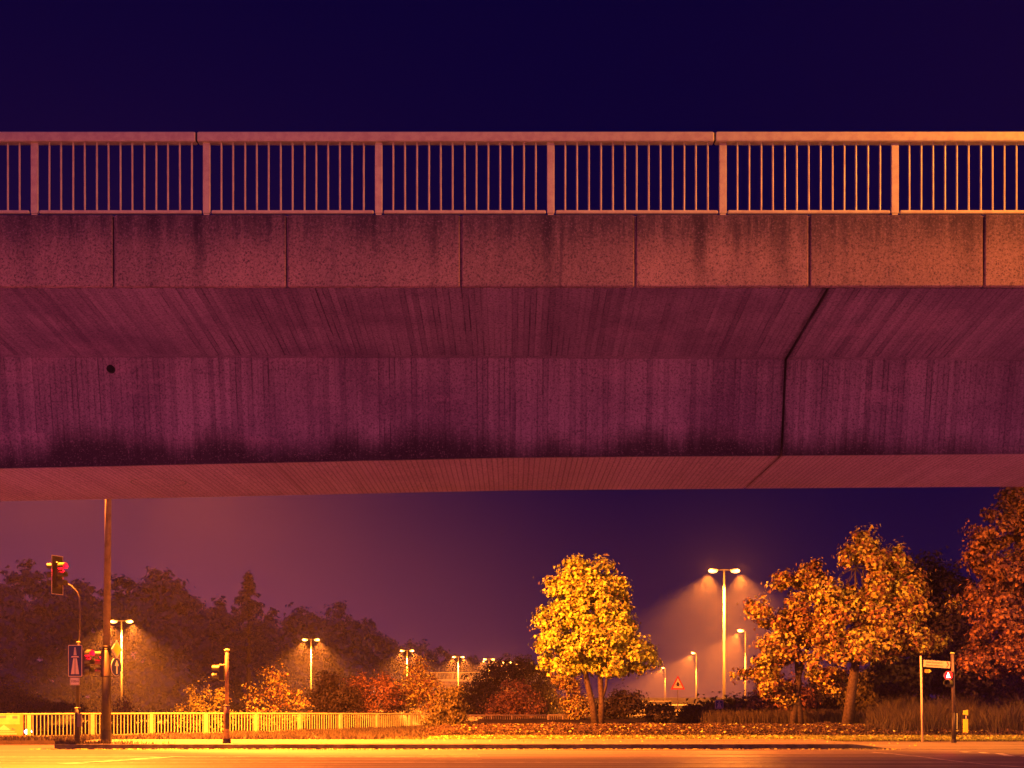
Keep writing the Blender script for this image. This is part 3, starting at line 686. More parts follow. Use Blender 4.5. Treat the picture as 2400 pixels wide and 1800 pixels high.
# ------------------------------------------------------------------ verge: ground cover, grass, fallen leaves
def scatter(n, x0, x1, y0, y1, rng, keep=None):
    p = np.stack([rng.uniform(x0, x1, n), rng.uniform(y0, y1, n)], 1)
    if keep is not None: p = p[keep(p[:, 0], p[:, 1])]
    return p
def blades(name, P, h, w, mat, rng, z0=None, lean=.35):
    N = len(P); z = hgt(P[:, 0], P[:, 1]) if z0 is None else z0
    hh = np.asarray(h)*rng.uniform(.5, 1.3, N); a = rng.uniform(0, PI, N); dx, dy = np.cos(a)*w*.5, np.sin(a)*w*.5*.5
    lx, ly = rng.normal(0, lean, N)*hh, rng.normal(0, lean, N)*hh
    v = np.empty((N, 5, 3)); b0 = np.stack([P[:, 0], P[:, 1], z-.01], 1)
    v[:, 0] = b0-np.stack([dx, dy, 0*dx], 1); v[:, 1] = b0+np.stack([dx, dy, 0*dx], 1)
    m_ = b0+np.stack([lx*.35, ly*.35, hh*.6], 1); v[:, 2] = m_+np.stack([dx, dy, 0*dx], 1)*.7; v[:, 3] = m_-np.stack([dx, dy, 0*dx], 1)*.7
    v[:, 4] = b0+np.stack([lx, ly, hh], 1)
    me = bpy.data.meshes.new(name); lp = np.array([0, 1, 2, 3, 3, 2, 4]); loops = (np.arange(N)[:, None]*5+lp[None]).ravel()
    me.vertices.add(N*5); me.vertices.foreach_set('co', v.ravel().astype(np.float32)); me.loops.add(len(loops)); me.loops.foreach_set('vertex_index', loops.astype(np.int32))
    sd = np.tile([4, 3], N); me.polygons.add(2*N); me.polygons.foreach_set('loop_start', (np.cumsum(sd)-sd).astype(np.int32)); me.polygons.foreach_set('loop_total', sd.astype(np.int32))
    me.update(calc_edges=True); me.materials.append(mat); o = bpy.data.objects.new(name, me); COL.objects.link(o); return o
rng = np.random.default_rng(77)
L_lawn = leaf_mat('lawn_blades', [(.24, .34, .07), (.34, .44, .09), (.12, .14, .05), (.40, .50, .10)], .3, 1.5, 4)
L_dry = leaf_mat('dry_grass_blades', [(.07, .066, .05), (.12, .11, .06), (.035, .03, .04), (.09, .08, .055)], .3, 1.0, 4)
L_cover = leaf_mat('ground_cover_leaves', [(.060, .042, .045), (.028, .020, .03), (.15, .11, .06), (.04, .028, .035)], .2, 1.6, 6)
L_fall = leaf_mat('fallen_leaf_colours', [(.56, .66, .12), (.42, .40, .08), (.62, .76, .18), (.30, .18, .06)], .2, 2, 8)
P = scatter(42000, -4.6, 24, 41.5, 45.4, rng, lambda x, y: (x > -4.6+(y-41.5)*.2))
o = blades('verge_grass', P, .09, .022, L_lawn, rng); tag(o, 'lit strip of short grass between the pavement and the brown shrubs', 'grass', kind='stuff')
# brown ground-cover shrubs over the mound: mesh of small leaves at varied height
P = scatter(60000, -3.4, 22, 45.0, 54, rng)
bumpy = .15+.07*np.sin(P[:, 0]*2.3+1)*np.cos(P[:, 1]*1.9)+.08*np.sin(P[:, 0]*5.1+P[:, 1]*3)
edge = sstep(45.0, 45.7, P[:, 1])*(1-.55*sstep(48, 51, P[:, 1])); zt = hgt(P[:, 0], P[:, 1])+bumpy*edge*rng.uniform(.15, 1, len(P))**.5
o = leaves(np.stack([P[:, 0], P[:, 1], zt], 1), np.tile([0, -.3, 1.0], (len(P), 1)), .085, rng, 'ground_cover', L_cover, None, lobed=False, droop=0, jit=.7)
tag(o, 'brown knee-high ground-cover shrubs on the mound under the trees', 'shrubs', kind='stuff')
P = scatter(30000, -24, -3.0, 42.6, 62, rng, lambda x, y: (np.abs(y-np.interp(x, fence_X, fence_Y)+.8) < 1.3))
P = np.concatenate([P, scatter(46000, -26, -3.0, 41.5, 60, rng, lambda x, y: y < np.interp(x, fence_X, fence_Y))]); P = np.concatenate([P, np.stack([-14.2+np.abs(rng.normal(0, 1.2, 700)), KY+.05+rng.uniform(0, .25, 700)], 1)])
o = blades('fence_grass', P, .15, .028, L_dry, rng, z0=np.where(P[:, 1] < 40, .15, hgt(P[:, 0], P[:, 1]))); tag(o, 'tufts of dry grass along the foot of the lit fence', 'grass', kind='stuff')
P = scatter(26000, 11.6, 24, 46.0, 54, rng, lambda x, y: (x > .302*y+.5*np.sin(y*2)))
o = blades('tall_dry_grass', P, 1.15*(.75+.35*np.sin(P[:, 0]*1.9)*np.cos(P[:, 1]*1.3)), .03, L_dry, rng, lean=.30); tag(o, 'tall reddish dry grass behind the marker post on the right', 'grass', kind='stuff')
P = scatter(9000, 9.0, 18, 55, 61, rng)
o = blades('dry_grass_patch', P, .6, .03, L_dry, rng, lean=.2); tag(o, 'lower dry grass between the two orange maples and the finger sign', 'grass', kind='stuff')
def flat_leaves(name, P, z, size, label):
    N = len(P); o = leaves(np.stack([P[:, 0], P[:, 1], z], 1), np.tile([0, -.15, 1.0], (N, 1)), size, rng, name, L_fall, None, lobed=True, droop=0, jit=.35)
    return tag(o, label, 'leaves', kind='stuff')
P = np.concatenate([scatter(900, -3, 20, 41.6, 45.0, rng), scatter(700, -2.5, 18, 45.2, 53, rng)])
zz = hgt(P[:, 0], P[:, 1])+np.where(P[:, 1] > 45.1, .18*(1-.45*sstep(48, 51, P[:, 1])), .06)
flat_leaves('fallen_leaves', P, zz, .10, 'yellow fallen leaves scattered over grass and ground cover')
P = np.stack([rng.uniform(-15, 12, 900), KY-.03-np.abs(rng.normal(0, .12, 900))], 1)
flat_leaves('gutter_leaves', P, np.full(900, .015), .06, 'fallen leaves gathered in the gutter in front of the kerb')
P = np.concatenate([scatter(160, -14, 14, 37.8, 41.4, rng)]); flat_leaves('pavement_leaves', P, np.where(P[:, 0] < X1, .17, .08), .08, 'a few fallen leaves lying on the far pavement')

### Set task
Collect the lines of the data that carry the word "high".

### Output for this task
Keep writing the Blender script for this image. This is part 3, starting at line 686. More parts follow. Use Blender 4.5. Treat the picture as 2400 pixels wide and 1800 pixels high.
tag(o, 'brown knee-high ground-cover shrubs on the mound under the trees', 'shrubs', kind='stuff')